1. Maybe Pujols didn't want to stay. Maybe there was nothing the Cardinals could've done to keep him. Maybe that was why an extension didn't get done before last season or during it. Maybe the Cardinals could've offered him a billion dollars and he was leaving.

2. Players are competitive. They compete with opponents on the field, with fellow players in the wallet and with the front office come contract time. Letting a player reach free agency is daring him to find something better. It is the equivalent of walking the guy ahead of him to load the bases.
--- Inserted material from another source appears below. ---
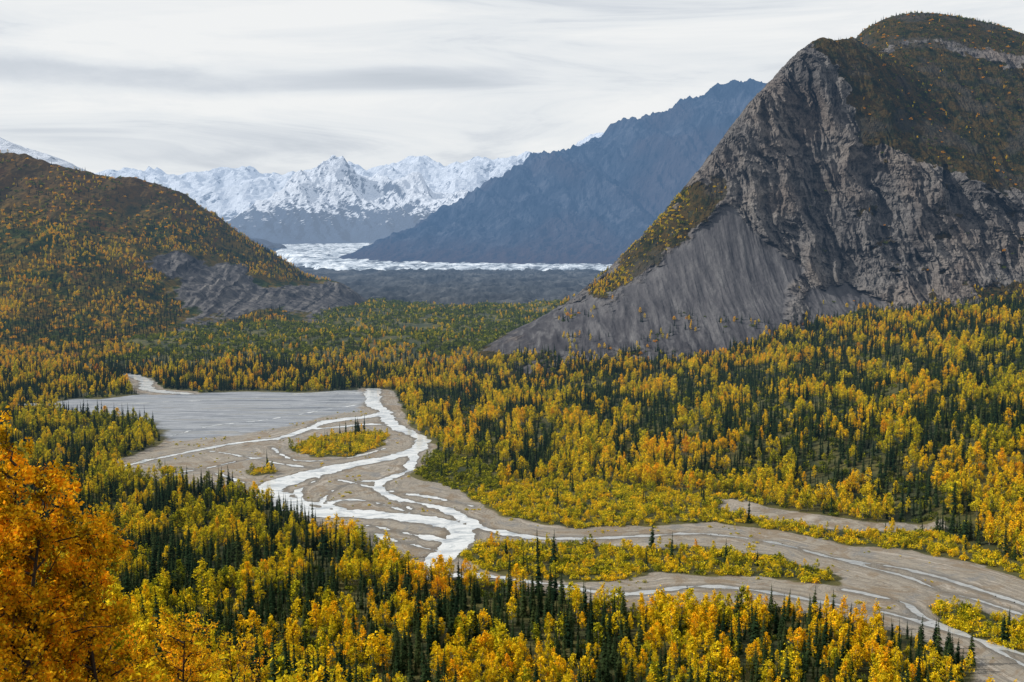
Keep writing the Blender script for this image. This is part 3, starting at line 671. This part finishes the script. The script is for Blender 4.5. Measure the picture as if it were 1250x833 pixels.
x_,y_,t_=bt(110,635,34); birch(x_,y_,t_,3.4,25000,2)
x_,y_,t_=bt(205,745,42); birch(x_,y_,t_,3.1,13000,3)
x_,y_,t_=bt(305,770,55); birch(x_,y_,t_,2.8,5000,5)
# ------------------------------------------------------------------ light
AZ=math.radians(-92); EL=math.radians(36)   # sun azimuth measured from +Y toward +X
sd=Vector((math.sin(AZ)*math.cos(EL),math.cos(AZ)*math.cos(EL),math.sin(EL)))
l=bpy.data.lights.new('sun','SUN'); l.energy=4.8; l.angle=math.radians(.8); l.color=(1,.95,.86)
so=bpy.data.objects.new('sun',l); COL.objects.link(so); so.rotation_euler=sd.to_track_quat('Z','Y').to_euler()
w=bpy.data.worlds.new('World'); bpy.context.scene.world=w; w.use_nodes=True; t=w.node_tree; t.nodes.clear()
try: w.cycles.sampling_method='NONE'
except Exception: pass
n=t.nodes.new; L=t.links.new
bg=n('ShaderNodeBackground'); bg.inputs[1].default_value=.1; wo=n('ShaderNodeOutputWorld'); L(bg.outputs[0],wo.inputs[0])
sk=n('ShaderNodeTexSky'); sk.sky_type='NISHITA'; sk.sun_disc=False; sk.sun_elevation=EL; sk.sun_rotation=AZ
tc=n('ShaderNodeTexCoord')
def wn(scale,det,rough,dist,loc=(0,0,0)):
    mp=n('ShaderNodeMapping'); mp.inputs['Scale'].default_value=scale; mp.inputs['Location'].default_value=loc; L(tc.outputs['Generated'],mp.inputs[0])
    a=n('ShaderNodeTexNoise'); a.inputs['Scale'].default_value=1; a.inputs['Detail'].default_value=det; a.inputs['Roughness'].default_value=rough; a.inputs['Distortion'].default_value=dist
    L(mp.outputs[0],a.inputs['Vector']); return a.outputs['Fac']
def mth(op,a,b=None):
    o=n('ShaderNodeMath'); o.operation=op
    for i,q in enumerate((a,b)):
        if q is None: continue
        if isinstance(q,bpy.types.NodeSocket): L(q,o.inputs[i])
        else: o.inputs[i].default_value=q
    return o.outputs[0]
def mr(v,a,b,c=0.,d=1.):
    o=n('ShaderNodeMapRange'); o.interpolation_type='SMOOTHSTEP'; L(v,o.inputs['Value'])
    for i,q in zip(('From Min','From Max','To Min','To Max'),(a,b,c,d)): o.inputs[i].default_value=q
    return o.outputs['Result']
def rampn(f,st):
    o=n('ShaderNodeValToRGB'); L(f,o.inputs[0]); e=o.color_ramp.elements
    while len(e)<len(st): e.new(.5)
    for i,(p,c) in enumerate(st): e[i].position=p; e[i].color=(*c,1)
    return o.outputs[0]
sx=n('ShaderNodeSeparateXYZ'); L(tc.outputs['Generated'],sx.inputs[0])
nz=wn((2.8,2.8,20),7,.64,.9,(0,0,3)); big=wn((1.5,1.5,9),4,.5,.3,(4,0,1))
# long grey stratus bank low in the west-north-west sky
dz=mth('ABSOLUTE',mth('SUBTRACT',mth('ADD',sx.outputs[2],mth('MULTIPLY',mth('SUBTRACT',big,.5),.05)),.146))
bank=mth('MULTIPLY',mr(dz,.019,.003),mr(sx.outputs[0],.08,-.06))
val=mth('SUBTRACT',mth('ADD',mth('MULTIPLY',nz,.6),mth('MULTIPLY',big,.4)),mth('MULTIPLY',bank,mth('MULTIPLY',nz,.30)))
cl=rampn(val,[(.27,(.50,.55,.61)),(.37,(.67,.71,.76)),(.43,(.80,.83,.855)),(.53,(.90,.91,.91))])
sc=n('ShaderNodeVectorMath'); sc.operation='SCALE'; sc.inputs['Scale'].default_value=10.; L(cl,sc.inputs[0])
mx=n('ShaderNodeMix'); mx.data_type='RGBA'; mx.inputs[0].default_value=.96; L(sk.outputs[0],mx.inputs[6]); L(sc.outputs[0],mx.inputs[7]); L(mx.outputs[2],bg.inputs[0])
# ------------------------------------------------------------------ camera
cam=bpy.data.cameras.new('camera'); cam.sensor_width=36; cam.lens=35; cam.clip_end=120000; cam.clip_start=.5
co=bpy.data.objects.new('camera',cam); COL.objects.link(co); co.location=(0,0,EYE); co.rotation_euler=(math.pi/2-TILT,0,0)
s=bpy.context.scene; s.camera=co; s.view_settings.view_transform='Standard'; s.view_settings.look='None'; s.view_settings.exposure=0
3. Once a player reaches the open market, it is just that -- open. That means the organization loses control, control over dollar amounts and the exclusivity that prevented a team like the Angels from swooping in and channeling its inner Tom Hicks.

None of this is news. We've seen it a million times before, from Mo Vaughn to Barry Bonds, to Reggie Jackson, Kevin Brown, Mark Teixeira and so on ...

Some guys like Barry Bonds and Derek Jeter stay, but even staying is a choice that belongs to the player. Choice is what free agency is all about. It is the rightful American way. The Cardinals chose to gamble, and if they aren't the least surprised party by today's result, they should be.